> [REQUIRED TASK]: Leave out the pictures, and write out exactly the lines from the beginning of the material to the line holding "0.0325), BLACK).build('black_inset', t)", that line included, and nothing else.

[start]

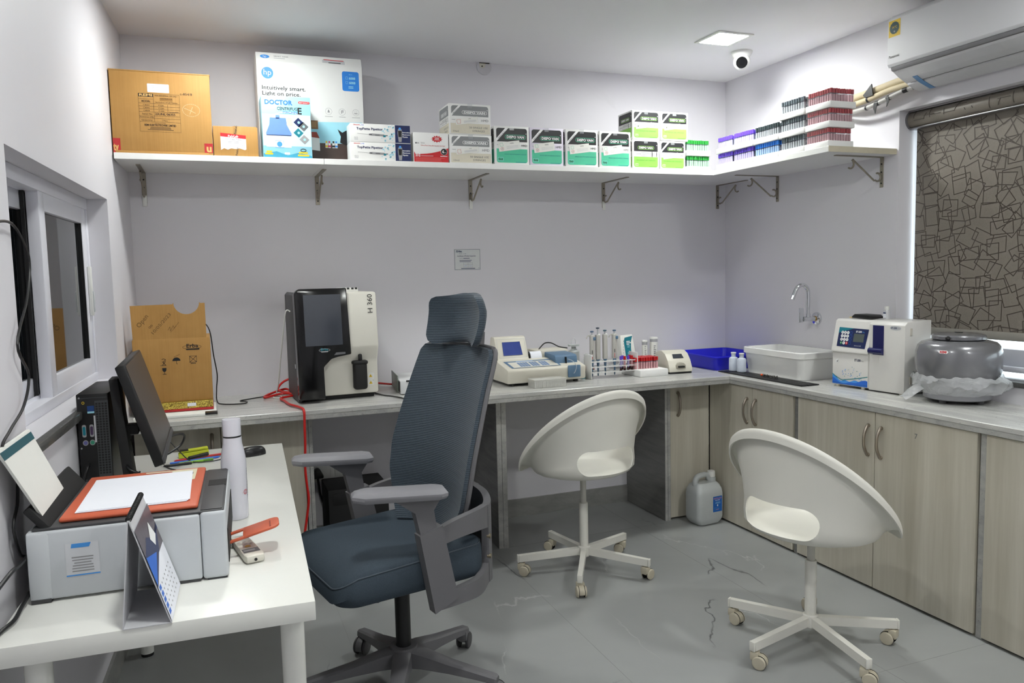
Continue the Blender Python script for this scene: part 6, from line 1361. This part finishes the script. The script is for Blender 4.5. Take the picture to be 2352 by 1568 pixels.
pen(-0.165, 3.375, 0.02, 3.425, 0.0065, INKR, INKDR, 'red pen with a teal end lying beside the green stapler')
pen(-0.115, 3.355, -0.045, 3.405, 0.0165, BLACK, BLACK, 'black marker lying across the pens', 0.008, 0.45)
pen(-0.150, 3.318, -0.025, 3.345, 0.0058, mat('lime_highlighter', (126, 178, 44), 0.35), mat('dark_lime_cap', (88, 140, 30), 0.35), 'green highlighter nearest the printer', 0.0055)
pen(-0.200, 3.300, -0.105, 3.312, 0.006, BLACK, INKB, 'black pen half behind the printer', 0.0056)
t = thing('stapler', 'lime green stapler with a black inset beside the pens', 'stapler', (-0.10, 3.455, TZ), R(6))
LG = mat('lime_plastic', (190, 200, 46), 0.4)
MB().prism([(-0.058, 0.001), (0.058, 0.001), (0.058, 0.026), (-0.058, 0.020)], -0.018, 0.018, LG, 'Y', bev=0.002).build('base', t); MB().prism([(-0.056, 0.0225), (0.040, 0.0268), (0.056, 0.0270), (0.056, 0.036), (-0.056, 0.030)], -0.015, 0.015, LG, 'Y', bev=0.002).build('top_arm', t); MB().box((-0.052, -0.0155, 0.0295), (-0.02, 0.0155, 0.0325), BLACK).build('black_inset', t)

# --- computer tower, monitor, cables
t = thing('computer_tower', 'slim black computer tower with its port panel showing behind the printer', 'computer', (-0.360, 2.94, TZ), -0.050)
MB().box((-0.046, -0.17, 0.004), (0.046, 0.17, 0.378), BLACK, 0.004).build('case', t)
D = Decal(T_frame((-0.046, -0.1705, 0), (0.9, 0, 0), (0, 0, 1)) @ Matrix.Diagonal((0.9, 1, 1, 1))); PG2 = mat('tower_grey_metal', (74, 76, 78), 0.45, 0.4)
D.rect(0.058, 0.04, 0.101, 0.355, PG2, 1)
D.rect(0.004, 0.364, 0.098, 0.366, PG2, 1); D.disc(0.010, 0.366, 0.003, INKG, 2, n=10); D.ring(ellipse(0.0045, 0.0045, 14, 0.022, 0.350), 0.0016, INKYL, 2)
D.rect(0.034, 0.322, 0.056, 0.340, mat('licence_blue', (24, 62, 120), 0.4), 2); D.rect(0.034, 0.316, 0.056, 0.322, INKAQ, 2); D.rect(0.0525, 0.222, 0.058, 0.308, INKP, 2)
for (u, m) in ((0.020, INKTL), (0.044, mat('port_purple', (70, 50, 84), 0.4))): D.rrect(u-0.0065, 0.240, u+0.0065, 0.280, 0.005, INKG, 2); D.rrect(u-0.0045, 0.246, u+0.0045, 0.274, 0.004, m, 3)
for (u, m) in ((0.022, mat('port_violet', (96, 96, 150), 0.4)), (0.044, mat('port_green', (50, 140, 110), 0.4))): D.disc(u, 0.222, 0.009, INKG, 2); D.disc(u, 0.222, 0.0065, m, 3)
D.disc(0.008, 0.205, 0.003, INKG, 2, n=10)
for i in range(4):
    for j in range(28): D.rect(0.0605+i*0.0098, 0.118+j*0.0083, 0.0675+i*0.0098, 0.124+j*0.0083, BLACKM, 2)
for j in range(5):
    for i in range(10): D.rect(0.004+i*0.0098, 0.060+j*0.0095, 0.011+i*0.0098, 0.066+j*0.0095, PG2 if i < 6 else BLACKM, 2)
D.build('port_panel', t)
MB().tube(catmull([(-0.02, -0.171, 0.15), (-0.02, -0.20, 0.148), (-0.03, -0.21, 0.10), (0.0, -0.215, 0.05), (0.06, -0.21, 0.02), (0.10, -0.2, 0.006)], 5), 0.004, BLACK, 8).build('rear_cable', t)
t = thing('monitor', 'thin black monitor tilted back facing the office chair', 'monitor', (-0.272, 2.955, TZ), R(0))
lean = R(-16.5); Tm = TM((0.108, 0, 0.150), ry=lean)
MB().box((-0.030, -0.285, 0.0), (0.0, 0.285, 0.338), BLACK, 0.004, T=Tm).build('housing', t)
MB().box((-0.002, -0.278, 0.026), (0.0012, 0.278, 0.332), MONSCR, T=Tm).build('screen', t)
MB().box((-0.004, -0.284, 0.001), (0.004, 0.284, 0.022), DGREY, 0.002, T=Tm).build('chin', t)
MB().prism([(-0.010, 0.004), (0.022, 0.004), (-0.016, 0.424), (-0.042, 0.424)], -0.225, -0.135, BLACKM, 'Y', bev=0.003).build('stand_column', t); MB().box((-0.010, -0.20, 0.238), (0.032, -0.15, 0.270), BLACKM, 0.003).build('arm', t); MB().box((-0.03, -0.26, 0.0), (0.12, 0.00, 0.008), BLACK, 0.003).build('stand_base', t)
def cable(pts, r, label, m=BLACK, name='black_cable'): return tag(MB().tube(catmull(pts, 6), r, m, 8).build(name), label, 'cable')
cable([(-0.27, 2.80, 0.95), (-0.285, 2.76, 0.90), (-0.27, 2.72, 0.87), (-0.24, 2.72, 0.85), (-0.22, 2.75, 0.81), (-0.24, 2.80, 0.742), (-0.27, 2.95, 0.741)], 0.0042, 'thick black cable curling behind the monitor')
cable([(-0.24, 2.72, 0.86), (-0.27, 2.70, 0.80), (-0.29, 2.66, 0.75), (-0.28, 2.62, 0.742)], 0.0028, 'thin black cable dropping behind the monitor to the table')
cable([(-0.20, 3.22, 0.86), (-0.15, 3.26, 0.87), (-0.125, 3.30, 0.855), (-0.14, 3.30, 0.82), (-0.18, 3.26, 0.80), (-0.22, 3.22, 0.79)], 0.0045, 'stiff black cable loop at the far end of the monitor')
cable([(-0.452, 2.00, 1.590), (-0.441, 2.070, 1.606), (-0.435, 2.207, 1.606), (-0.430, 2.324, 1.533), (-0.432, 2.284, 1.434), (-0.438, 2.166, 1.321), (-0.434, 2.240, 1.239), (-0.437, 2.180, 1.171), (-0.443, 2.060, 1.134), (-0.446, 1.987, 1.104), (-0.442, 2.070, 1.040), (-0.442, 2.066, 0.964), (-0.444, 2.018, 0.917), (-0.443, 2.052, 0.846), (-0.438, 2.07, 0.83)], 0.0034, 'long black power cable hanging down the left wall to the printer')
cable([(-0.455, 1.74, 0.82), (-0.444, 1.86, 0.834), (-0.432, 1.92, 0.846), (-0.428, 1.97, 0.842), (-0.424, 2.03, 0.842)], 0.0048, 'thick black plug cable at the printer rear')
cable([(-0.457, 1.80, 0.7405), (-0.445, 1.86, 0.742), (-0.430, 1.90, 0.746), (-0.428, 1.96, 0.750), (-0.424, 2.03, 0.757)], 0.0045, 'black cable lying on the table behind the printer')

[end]

> [SOLUTION TO THIS PROBLEM]:
Continue the Blender Python script for this scene: part 6, from line 1361. This part finishes the script. The script is for Blender 4.5. Take the picture to be 2352 by 1568 pixels.
pen(-0.165, 3.375, 0.02, 3.425, 0.0065, INKR, INKDR, 'red pen with a teal end lying beside the green stapler')
pen(-0.115, 3.355, -0.045, 3.405, 0.0165, BLACK, BLACK, 'black marker lying across the pens', 0.008, 0.45)
pen(-0.150, 3.318, -0.025, 3.345, 0.0058, mat('lime_highlighter', (126, 178, 44), 0.35), mat('dark_lime_cap', (88, 140, 30), 0.35), 'green highlighter nearest the printer', 0.0055)
pen(-0.200, 3.300, -0.105, 3.312, 0.006, BLACK, INKB, 'black pen half behind the printer', 0.0056)
t = thing('stapler', 'lime green stapler with a black inset beside the pens', 'stapler', (-0.10, 3.455, TZ), R(6))
LG = mat('lime_plastic', (190, 200, 46), 0.4)
MB().prism([(-0.058, 0.001), (0.058, 0.001), (0.058, 0.026), (-0.058, 0.020)], -0.018, 0.018, LG, 'Y', bev=0.002).build('base', t); MB().prism([(-0.056, 0.0225), (0.040, 0.0268), (0.056, 0.0270), (0.056, 0.036), (-0.056, 0.030)], -0.015, 0.015, LG, 'Y', bev=0.002).build('top_arm', t); MB().box((-0.052, -0.0155, 0.0295), (-0.02, 0.0155, 0.0325), BLACK).build('black_inset', t)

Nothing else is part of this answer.